The term "riceboy" refers to teenagers and young adults (often Asian or Hispanic, but not always) who can't afford a real sports-car, so they buy a cheap Japanese economy car and put stickers, racing stripes, badges, flashy exhaust tips, gold rims, and other gaudy things on it in order to make it look faster.

Riceboys are easily identified -- they usually drive Honda Civics, Honda Accords, or Acura Integras. Often, they have huge stickers in the front or rear windows proclaiming something or other in Japanese characters. They also usually have enormous wings bolted onto the trunk in the mistaken thought that downforce will make their car faster. Riceboys also tend to slouch down low in their seats, so you sometimes can only just barely see their nose peeking over the steering wheel. Of course, not everyone who drives a Japanese car is a riceboy.

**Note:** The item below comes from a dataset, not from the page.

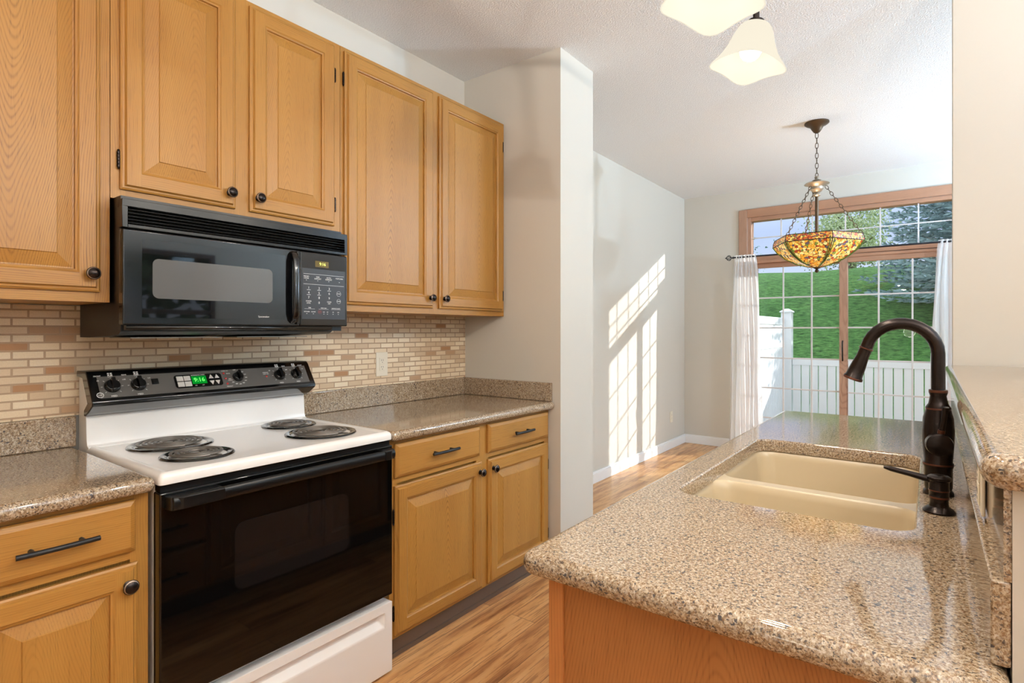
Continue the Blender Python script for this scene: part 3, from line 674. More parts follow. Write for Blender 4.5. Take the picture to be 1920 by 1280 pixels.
# ------------------------------------------------------------------ microwave
def make_mw():
    t = thing('microwave', 'black over-the-range microwave oven hung under the short oak cabinet', 'microwave', (-2.1, 1.0, 1.278))
    y0, y1 = .614, 1.400; XF = -1.893
    B().box(-2.29, -1.925, y0+.006, y1-.006, 1.300, 1.7035).build('body', BLACKM, t)
    B().prism([(-2.29,1.2785),(-2.20,1.278),(-1.945,1.288),(-1.925,1.298),(-1.925,1.3),(-2.29,1.3)], 'y', y0+.006, y1-.05).build('bottom_pan', BLACKM, t)
    b = B(); b.box(-2.16, -1.98, y0+.05, y0+.33, 1.2765, 1.2795); b.box(-2.16, -1.98, y0+.38, y0+.66, 1.2765, 1.2795); b.build('grease_filter', FILTER, t)
    # grille
    zt, zg = 1.690, 1.606
    b = B(); b.box(-1.925, XF, y0, y1, 1.668, zt); b.box(-1.925, XF, y0, y0+.014, zg, 1.668); b.box(-1.925, XF, y1-.012, y1, zg, 1.668); b.box(-1.925, XF, y0+.014, y1-.012, zg, zg+.010)
    for i in range(5):
        z = zg+.0165+i*.0098
        b.prism([(-1.922,z),(XF-.001,z-.0035),(XF-.001,z-.0012),(-1.922,z+.0025)], 'y', y0+.014, y1-.012)
    b.build('vent_grille', BLACKM, t, bevel=.0012)
    # door
    yd = 1.186
    d = B().box(-1.924, XF+.002, y0, yd, 1.318, 1.601).build('door', BLACKG, t, bevel=.004, seg=3)
    b = B(); b.box(XF+.002, XF+.0028, .664, 1.128, 1.340, 1.576); b.build('door_glass', MWGLASS, d)
    b = B(); b.loops([[(XF+dd, p[0], p[1]) for p in rrect(.692,1.078,1.399,1.520,.018,0,6)] for dd in (.0028,.0032)], 0, True, True); b.build('door_window', MWSCREEN, d)
    b = B(); b.text('Spacemaker', .0085, (XF+.003, 1.045, 1.350), (0,1,0), (0,0,1)); b.build('door_lettering', LETTER, d)
    b = B(); hy = 1.158
    b.tube([(XF+.002,hy,1.590),(XF+.016,hy,1.582),(XF+.026,hy,1.560),(XF+.028,hy,1.50),(XF+.028,hy,1.42),(XF+.026,hy,1.362),(XF+.016,hy,1.340),(XF+.002,hy,1.332)], .0105, 12, flat=(1.3,.7))
    b.box(XF+.002, XF+.010, hy+.012, hy+.024, 1.325, 1.598)
    b.build('door_handle', BLACKG, d, bevel=.002)
    # control side
    c = B().box(-1.924, XF+.001, yd+.002, y1, 1.318, 1.601).build('control_panel', BLACKG, t, bevel=.005, seg=3)
    B().box(XF+.001, XF+.0016, yd+.010, y1-.012, 1.345, 1.538).build('keypad', KEYPAD, c)
    B().box(XF+.001, XF+.0016, 1.252, 1.312, 1.546, 1.570).build('clock_display', AMBER, c)
    B().text('9:16', .0165, (XF+.0021, 1.284, 1.558), (0,1,0), (0,0,1)).build('clock_digits', AMBERSEG, c)
    x = XF+.0019; R = (0,1,0); U = (0,0,1); lt = B()
    def T(s, y, z, sz=.0085): lt.text(s, sz, (x, y, z), R, U)
    for z in (1.517, 1.478): lt.obox((x,(yd+y1)/2-.001,z), (0.0002,0,0), (0,.090,0), (0,0,.0005))
    for k, (a, bb) in enumerate((('MICRO','COOK'),('TIME','DEFROST'),('AUTO','DEFROST'),('POPCORN',''))):
        y = 1.214+k*.049; T(a, y, 1.507, .0072); T(bb, y, 1.500, .0072); lt.obox((x,y,1.493), (.0002,0,0), (0,.002,0), (0,0,.0008))
    for k in range(9): T(str(k+1), 1.224+.045*(k % 3), 1.464-.0185*(k//3), .0125)
    for k in range(5): lt.obox((x, 1.224+.045*(k % 3), 1.4565-.0185*(k//3)), (.0002,0,0), (0,.008,0), (0,0,.0007))
    T('0', 1.269, 1.408, .0125); T('POWER',1.224,1.413,.0068); T('LEVEL',1.224,1.406,.0068); T('CLEAR',1.314,1.413,.0068); T('OFF',1.314,1.406,.0068)
    lt.lathe([(.0095,0),(.0102,0),(.0102,.0003),(.0095,.0003),(.0095,0)], (x,1.358,1.447), (1,0,0), 20, caps=False); T('STOP',1.358,1.447,.0062)
    lt.lathe([(.0085,0),(.0092,0),(.0092,.0003),(.0085,.0003),(.0085,0)], (x,1.358,1.417), (1,0,0), 20, caps=False); T('START',1.358,1.417,.0055)
    for y, s in ((1.228,'TIME'),(1.289,'VENT FAN'),(1.345,'SURFACE LIGHT')): T(s, y, 1.388, .0055); lt.obox((x,y,1.384), (.0002,0,0), (0,.022,0), (0,0,.0004))
    for y, s in ((1.216,'KITCHEN'),(1.244,'CLOCK'),(1.290,'LO'),(1.306,'HI'),(1.332,'HI'),(1.356,'LO')): T(s, y, 1.373, .0056); lt.obox((x,y,1.3655), (.0002,0,0), (0,.002,0), (0,0,.0007))
    lt.build('keypad_lettering', LETTER, c)
    lr = B(); lr.text('OFF', .0056, (x,1.272,1.373), R, U); lr.lathe([(.0068,0),(.0074,0),(.0074,.0003),(.0068,.0003),(.0068,0)], (x,1.272,1.373), (1,0,0), 18, caps=False); lr.build('keypad_off_mark', LETRED, c)
    B().prism([(-1.925,1.3),(XF-.004,1.304),(XF-.001,1.316),(-1.925,1.316)], 'y', y0+.01, y1-.07).build('door_sill', BLACKG, t)
make_mw()

# ------------------------------------------------------------------ outlets
def outlet(label, x, y, z, face, hh=.062, ww=.038):
    t = thing('wall_outlet', label, 'outlet', (x, y, z-hh))
    B().box(min(x,x+face*.005), max(x,x+face*.005), y-ww, y+ww, z-hh, z+hh).build('cover_plate', IVORY, t, bevel=.002)
    xa = x+face*.0077
    for zz in (z-.0175, z+.0175):
        rc = B().box(min(x+face*.005,x+face*.0075), max(x+face*.005,x+face*.0075), y-.017, y+.017, zz-.0165, zz+.0165).build('receptacle', IVORY, t, bevel=.001)
        for yy in (-.006,.006): B().box(min(xa,xa+face*.0002), max(xa,xa+face*.0002), y+yy-.001, y+yy+.001, zz-.001, zz+.008).build('slot', SLOT, rc)
        B().box(min(xa,xa+face*.0002), max(xa,xa+face*.0002), y-.002, y+.002, zz-.010, zz-.006).build('slot', SLOT, rc)
outlet('ivory outlet plate on the mosaic tile right of the stove', XL+.008, 1.908, 1.126, 1)
outlet('ivory outlet plate low on the sunlit dining room wall', XL, 5.985, .348, 1)
outlet('ivory outlet plate on the granite splash beneath the raised bar ledge', HX0-.009, 1.12, 1.068, -1, hh=.045)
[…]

If a riceboy pulls up next to you at a stoplight and revs his engine, this means he wants to race. You should never, ever street-race, as it's dangerous and illegal. But humor the riceboy. When he revs, rev back. It'll make him happy. When the light turns green, let him burn half the rubber off his tires and zoom off into the distance. When he turns on his hazard flashers to signal that he's kicked your ass, just chuckle quietly to yourself and think about how much you love being alive and not smashed into a mangled, twisted pulp in a heap of burning rice stickers and crunched aluminum and broken wings.